Andrew Cuomo's 'Wizard of Oz' Routine Irks Press
Reporters are tired of the Attorney General's late night, off the record phone calls, and want some face time. Cuomo doesn't seem to care what they think. So what are these reporters going to do about it?
Gripe and moan, but not much else. The man who seems destined to be the next governor of New York also maintains great popularity among voters, who don't seem to care that he only does conference calls, won't do a sit-down with NY1, or that he calls "a reporter's cellphone" to complain after midnight while said reporter is bar-hopping in Albany. He prefers instead to work the levers while staying "invisible, a booming authoritative voice sticking carefully to his chosen subject."

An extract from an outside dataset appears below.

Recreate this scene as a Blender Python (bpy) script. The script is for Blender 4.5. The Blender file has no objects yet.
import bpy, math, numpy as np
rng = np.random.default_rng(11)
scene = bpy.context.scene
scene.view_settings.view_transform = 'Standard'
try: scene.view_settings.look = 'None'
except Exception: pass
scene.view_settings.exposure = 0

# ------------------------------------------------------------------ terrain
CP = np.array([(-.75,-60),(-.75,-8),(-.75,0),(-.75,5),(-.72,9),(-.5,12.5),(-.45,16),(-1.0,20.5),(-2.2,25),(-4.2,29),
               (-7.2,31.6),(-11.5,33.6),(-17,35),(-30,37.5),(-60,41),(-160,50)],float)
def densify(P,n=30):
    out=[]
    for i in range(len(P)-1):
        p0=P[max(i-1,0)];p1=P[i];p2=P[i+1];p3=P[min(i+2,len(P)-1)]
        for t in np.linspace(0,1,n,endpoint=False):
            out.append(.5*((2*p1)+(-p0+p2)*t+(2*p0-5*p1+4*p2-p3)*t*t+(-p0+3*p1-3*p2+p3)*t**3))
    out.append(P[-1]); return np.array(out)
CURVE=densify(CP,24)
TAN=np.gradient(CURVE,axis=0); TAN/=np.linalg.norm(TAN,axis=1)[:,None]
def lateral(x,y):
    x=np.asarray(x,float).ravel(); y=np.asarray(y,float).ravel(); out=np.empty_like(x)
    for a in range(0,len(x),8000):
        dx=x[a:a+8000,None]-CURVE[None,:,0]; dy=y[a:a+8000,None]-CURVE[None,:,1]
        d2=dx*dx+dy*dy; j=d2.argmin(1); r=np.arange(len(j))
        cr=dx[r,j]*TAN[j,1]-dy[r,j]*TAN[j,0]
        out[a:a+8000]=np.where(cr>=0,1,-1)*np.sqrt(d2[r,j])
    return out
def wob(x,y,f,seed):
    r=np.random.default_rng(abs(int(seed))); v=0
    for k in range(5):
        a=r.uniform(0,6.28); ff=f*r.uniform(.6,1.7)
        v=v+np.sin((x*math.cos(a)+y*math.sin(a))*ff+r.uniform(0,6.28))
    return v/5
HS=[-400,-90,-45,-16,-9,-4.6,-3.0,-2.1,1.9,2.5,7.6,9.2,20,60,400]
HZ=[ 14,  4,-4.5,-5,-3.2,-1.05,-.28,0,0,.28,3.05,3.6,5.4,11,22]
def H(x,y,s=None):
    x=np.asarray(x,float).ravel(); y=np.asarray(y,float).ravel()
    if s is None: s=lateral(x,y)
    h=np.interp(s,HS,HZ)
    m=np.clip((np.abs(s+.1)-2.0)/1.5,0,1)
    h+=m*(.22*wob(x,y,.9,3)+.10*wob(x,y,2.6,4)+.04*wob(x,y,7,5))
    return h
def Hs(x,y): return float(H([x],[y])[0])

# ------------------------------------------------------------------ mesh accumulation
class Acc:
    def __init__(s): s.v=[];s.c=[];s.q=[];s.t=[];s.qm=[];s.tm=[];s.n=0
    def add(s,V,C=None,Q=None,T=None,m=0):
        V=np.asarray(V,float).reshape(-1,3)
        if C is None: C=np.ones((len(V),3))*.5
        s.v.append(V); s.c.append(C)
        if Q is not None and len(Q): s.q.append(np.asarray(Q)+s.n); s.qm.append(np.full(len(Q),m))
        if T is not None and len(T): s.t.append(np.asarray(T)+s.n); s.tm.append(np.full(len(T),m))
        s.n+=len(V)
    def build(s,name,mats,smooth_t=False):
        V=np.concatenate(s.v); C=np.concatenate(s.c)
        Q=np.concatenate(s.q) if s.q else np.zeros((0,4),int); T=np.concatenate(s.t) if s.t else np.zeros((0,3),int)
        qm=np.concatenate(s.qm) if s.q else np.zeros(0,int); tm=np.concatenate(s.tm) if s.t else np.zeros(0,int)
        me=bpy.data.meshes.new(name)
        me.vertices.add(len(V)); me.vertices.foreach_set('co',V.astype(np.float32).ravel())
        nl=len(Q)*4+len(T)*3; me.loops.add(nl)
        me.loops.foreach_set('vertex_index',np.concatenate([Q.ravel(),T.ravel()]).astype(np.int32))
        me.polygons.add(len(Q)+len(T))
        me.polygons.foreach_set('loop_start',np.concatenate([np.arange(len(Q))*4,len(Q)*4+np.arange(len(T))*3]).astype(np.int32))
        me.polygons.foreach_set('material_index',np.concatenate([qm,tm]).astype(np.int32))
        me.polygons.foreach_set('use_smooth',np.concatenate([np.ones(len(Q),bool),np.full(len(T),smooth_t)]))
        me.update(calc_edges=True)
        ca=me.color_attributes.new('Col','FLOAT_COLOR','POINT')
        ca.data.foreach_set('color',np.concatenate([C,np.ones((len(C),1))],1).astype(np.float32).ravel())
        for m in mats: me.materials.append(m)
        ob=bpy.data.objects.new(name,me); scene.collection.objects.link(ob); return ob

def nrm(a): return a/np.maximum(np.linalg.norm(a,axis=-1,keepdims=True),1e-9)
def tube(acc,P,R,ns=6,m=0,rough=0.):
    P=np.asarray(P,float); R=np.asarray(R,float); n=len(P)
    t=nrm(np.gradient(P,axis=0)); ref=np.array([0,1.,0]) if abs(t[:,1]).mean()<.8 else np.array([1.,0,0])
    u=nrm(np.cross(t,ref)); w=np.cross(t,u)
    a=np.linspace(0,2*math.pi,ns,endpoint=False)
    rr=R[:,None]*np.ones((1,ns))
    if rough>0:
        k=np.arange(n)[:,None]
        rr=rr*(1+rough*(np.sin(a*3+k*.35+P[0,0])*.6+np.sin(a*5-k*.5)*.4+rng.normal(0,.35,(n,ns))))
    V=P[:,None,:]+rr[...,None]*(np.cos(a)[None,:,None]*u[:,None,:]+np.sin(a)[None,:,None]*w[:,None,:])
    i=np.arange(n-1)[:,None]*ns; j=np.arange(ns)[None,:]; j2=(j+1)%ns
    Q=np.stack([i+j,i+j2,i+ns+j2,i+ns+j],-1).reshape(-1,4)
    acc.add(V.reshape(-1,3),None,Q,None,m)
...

[…] perhaps no elected official in New York spends more time on the telephone with reporters, calling them day and night, coaxing, massaging, disputing, and cajoling - always off the record. At a bar in Albany this year, a reporter's cellphone rang near midnight: it was Mr. Cuomo with a concern about news coverage of an event he had attended.
Cuomo's PR strategy, which he honed as a young advisor to his ex-governor father, is to twist arms behind the scenes and make sure the press corps stays on-message, which it has. And he doesn't let go of grudges. When NY1 brought up his child support dispute with ex-wife Kerry Kennedy during a 2006 interview, Cuomo shut the the station out and hasn't allowed an interview since.
They talk to the media quite a bit, just not in an official way," Edward-Isaac Dovere, the editor of City Hall, said of Mr. Cuomo and his staff. "There are not a lot of politicians who, when so much media attention is focused on them, have succeeded at really not being interviewed and not speaking on the record."
Still, whatever the grumblings, Mr. Cuomo's strategy has largely worked: He has avoided taking positions on controversial issues, even as the state, facing a large budget gap, grapples with the prospects of laying off state workers, raising taxes or eliminating programs."
When the election heats up, Cuomo will have to take a stand on the big issues. But he has some breathing room — when you're following public servants like Eliot Spitzer and David Paterson, the bar has been set pretty much at ground level. Cuomo has also hired Hillary Clinton's PR pitbull, Phil Singer, to his communications staff, which will only make things more difficult for the press trying to get real answers out of him. Good luck!